Is Commodity Inflation Actually the Result of Fed's Money Printing?

By Lee Adler Mar 25, 2011 8:00 am

Though many relate the rising costs of commodities to industrial demand, they are leaving out one key factor.



Editor's Note: This article was originally published on Wall Street Examiner.


The “Fed didn’t do it crowd” has been floating this chart around the web.



It purports to prove that commodities inflation is due to industrial demand and not because of Fed money printing. But they left something out. What’s that, you ask? Why, they left out Fed money printing of course!

I don’t have the data for world industrial production. I will assume that the above chart is truthful and that the correlation it shows is accurate. In fact, I am sure that it is accurate. The only problem is that it attributes cause and effect while ignoring the root cause.

I do have a chart (made it my very own self) that shows US industrial production, the PPI for raw commodities and slightly processed goods, and -- most importantly -- the overall level of Fed money printing (a.k.a. the System Open Market Account, which is the sum total of all POMO). Since the Fed itself says that it is not responsible for what happens in the rest of the world, let’s concentrate on the data for which it is responsible: US producer prices and US industrial production. Let's also just accept that the rest of the world’s production has been very strong.



Each line is indexed to the average level of 2008. Fed SOMA (POMO or money printing) is on the left scale and Industrial Production and commodity prices as measured by the PPI are on the right. So let’s be clear here about what came first. Clearly, it was the money printing. Then the commodity prices reversed, and only after that did industrial production begin to increase. The Fed is clearly the fountainhead here. If you think this is a fluke, the data back to 2003 shows an equally strong direct correlation.

The second thing to notice is that the response of prices to the Fed’s additions to SOMA is stronger than is the response of US industrial production. Prices are up approximately 22% since the trough in early 2009. Production is only up about 12% and it has stalled over the past six months, showing the diminishing marginal utility of the Fed’s pumping.

But the opposite is true of commodity prices because of the method in which POMO works. POMO goes first through the conduit of Primary Dealer trading accounts. And guess what else it is that they trade. Did you guess commodity futures? Congratulations! It only takes a few billion dollars spread around among the various complexes over time to keep the fires burning under these trends. This is pocket change to the dealer crowd, whose banking arms are also extending the credit to the leveraged speculating community to play this game. So it is that commodity prices move first and farthest as the production behemoth lags further and further behind. The dead stop in production over the past six months as prices accelerate is an ominous sign that inflation is overwhelming the production apparatus.

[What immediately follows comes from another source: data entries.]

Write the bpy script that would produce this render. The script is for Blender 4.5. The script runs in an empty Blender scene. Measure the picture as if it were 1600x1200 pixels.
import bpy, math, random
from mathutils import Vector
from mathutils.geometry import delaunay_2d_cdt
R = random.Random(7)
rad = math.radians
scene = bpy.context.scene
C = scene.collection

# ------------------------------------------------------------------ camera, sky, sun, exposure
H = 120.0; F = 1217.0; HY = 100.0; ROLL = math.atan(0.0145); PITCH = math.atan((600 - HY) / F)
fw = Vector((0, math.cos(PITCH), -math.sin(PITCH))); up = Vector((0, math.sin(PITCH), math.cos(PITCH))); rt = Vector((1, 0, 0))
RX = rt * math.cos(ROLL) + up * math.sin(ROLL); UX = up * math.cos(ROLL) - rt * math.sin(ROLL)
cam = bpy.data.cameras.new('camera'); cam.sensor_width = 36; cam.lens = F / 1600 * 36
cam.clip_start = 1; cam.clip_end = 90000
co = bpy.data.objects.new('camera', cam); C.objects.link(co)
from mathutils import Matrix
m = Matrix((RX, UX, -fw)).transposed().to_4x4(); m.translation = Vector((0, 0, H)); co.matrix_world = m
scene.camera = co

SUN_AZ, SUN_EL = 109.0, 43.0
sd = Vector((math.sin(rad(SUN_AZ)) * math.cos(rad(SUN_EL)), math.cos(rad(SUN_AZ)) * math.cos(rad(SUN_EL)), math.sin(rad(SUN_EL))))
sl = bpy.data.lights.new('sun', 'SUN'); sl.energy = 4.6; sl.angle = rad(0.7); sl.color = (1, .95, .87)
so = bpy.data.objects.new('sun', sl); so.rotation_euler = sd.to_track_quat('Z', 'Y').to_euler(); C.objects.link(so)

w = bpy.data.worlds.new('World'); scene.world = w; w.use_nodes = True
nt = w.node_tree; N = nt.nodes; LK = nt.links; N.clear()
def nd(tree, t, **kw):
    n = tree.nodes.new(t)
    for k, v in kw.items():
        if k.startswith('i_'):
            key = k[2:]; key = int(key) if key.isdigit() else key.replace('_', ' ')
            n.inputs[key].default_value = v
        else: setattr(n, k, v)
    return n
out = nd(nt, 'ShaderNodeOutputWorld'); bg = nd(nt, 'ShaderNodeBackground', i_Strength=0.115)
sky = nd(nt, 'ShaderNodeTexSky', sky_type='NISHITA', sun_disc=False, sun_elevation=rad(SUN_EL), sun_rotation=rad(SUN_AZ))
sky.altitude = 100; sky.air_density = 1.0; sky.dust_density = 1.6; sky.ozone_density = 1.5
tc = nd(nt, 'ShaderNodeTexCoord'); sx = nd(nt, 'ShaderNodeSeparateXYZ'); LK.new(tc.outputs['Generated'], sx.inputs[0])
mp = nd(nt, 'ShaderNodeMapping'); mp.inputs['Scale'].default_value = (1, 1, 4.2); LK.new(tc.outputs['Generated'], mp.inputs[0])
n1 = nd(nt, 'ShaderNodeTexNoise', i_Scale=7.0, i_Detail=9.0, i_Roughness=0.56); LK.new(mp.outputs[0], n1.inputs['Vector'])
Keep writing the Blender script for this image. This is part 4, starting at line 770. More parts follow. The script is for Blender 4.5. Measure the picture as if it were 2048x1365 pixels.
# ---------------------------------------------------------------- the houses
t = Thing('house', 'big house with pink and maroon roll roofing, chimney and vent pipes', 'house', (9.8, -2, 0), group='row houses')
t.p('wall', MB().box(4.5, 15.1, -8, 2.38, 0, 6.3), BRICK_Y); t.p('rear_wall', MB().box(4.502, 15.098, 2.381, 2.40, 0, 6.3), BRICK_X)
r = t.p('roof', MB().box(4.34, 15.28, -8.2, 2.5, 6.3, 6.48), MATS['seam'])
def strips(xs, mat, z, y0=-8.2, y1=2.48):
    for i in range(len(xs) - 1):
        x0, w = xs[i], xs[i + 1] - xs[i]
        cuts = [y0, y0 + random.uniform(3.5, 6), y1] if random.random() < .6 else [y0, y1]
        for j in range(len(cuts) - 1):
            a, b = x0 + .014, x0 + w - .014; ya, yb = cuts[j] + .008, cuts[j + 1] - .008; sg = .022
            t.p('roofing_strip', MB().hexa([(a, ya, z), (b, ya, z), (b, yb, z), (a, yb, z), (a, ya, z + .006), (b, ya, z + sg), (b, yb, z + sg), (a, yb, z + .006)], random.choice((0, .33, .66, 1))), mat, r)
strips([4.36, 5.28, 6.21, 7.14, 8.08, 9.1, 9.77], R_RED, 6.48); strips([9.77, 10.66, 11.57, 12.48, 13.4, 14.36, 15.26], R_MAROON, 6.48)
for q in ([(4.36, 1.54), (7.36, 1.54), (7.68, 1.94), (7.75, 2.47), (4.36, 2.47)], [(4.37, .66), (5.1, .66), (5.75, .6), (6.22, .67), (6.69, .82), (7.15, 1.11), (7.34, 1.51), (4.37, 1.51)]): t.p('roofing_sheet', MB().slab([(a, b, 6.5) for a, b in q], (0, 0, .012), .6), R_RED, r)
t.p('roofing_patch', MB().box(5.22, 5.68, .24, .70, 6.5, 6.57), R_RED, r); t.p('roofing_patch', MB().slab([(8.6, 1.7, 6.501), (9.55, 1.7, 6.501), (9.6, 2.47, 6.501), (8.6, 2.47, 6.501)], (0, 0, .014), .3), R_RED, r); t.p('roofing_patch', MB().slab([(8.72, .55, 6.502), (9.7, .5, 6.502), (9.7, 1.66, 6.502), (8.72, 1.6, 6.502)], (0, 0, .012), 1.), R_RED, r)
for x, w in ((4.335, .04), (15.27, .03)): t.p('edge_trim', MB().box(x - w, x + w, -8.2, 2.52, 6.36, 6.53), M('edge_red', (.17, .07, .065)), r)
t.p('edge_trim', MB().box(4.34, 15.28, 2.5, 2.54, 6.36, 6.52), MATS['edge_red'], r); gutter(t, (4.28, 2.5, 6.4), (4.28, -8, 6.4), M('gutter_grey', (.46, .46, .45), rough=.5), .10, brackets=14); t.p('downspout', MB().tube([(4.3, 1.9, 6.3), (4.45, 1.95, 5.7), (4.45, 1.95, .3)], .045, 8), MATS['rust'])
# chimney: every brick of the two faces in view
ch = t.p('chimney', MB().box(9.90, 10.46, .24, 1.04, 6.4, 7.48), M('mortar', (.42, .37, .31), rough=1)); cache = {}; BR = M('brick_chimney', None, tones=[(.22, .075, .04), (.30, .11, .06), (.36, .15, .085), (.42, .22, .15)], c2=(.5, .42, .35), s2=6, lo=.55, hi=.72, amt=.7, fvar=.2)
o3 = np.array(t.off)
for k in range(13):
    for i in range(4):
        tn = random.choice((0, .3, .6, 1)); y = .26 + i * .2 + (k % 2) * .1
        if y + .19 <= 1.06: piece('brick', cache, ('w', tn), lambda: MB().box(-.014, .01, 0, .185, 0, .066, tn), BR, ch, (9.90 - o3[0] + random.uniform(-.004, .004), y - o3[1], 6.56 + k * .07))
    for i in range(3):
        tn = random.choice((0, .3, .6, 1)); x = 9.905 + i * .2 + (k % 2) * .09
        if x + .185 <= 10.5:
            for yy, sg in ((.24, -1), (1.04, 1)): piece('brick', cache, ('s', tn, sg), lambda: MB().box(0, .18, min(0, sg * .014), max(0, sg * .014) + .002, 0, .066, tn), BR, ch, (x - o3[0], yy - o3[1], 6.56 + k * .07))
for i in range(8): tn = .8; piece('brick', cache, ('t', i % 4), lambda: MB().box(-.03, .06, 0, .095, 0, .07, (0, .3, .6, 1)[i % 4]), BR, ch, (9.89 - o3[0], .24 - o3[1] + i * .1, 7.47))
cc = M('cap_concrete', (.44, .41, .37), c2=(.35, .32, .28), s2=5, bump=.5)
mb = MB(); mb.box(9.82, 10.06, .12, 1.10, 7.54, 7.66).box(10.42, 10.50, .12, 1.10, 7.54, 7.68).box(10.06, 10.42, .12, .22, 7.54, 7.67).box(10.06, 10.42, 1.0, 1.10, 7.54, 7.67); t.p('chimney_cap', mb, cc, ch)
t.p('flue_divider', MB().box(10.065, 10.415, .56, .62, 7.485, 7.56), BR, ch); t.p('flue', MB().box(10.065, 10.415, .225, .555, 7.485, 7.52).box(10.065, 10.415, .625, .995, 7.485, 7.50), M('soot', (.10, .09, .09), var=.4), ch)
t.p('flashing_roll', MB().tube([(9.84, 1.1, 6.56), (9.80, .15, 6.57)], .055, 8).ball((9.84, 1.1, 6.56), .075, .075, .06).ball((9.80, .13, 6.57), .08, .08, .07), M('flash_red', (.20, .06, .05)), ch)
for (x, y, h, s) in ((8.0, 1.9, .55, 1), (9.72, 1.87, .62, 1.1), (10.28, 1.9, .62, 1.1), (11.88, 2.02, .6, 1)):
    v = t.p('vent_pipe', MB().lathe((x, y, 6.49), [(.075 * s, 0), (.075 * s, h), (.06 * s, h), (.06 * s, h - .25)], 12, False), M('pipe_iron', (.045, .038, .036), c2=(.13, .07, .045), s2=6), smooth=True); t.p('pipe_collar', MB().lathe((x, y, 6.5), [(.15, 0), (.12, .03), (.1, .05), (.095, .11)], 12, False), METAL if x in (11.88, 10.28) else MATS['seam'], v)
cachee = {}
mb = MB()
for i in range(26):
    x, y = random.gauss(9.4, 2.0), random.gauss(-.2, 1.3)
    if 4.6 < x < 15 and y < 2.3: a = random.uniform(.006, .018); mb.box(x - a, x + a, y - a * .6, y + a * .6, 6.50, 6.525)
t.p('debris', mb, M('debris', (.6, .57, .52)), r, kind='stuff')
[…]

Note that when the Fed stopped its pumping operations in the first half of 2010, commodity prices again responded instantly, and stopped rising throughout that period. Industrial production continued rising for the first half of that period, then it too stalled and has remained stalled. But as soon as the Fed resumed heavy POMO buying in August, commodities began to move again.

It’s important to recall that the Fed actually started buying Treasuries from the Primary Dealers back in August to replace the MBS securities that were being paid down from its balance sheet. These initial cash infusions were the trigger for the resumption of the rise in commodity prices. Total Fed SOMA did not begin to increase until November when the Fed started QE2. That’s when the commodity price rises exploded. But the Fed began pumping cash into dealer accounts back in August. That’s when the commodities began to move.

Meanwhile, industrial production is dead in the water. It therefore appears that not only is the Fed directly responsible for this harmful inflation, but its policy of printing money is suffering immensely from the law of diminishing marginal returns. POMO is no longer having the desired affect. It worked for a while, but the impacts of inflation -- the negative side of the coin which the Fed and its apologists want to pretend don’t exist -- are pulling production in the opposite direction. The production numbers should go negative in the near future as a result of the cost squeeze and supply disruptions flowing from this dynamic.

The chart that shows only industrial production and commodity prices is little more than a lame attempt at disinformation by the Fed and its apologists. It is a disingenuous and dishonest effort to mislead the investing public into believing something that simply is not true. The idea that the Fed is not responsible for this mess is a lie, and they know it. But these are desperate times and they are desperate men. Be aware of this and act accordingly to protect your capital.